Sec. 16.  The second sentence of G.S. 96-12(e)D. is amended by adding immediately after the words "such weekly benefit amounts" the words:  "rounded to the nearest lower full dollar amount (if not a full dollar amount)".

Sec. 17.  The second sentence of G.S. 96-13(a)(3)(ii) is amended by adding immediately after the words "amount of such allowance" the words:  "which weekly benefit amount shall be rounded to the nearest lower full dollar amount (if not a full dollar amount)".

Sec. 18.  The second paragraph of G.S. 96-14(9) is amended by adding a new sentence at the end to read: "Provided further, that all such reduced weekly benefit amounts shall be rounded to the nearest lower full dollar amount (if not a full dollar amount)".

Sec. 19.  G.S. 96-16(e) is amended by adding immediately after the words "weekly benefit amount" the words:  "; provided however, that all weekly benefit amounts so determined shall be rounded to the nearest lower full dollar amount (if not a full dollar amount)".
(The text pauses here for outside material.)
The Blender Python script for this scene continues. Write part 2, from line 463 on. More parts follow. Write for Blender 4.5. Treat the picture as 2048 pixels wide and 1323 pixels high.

Sec. 20.  G.S. 96-8(24) is rewritten to read:

"Work, for purposes of this Chapter, means any bona fide permanent employment. For purposes of this definition, 'bona fide permanent employment' is presumed to include only those employments of greater than 30 consecutive calendar days duration (regardless of whether work is performed on all those days) provided: (a) The presumption that an employment lasting 30 days or less is not bona fide permanent employment may be rebutted by a finding by the Commission, either on its own motion or upon a clear and convincing showing by an interested party that the application of the presumption would work a substantial injustice in view of the intent of this Chapter; (b) Any decision of the Commission on the question of bona fide employment may be disturbed on judicial review only upon a finding of plain error."

Sec. 21.  This act shall become effective August 1, 1983.

In the General Assembly read three times and ratified, this the 22nd day of June, 1983.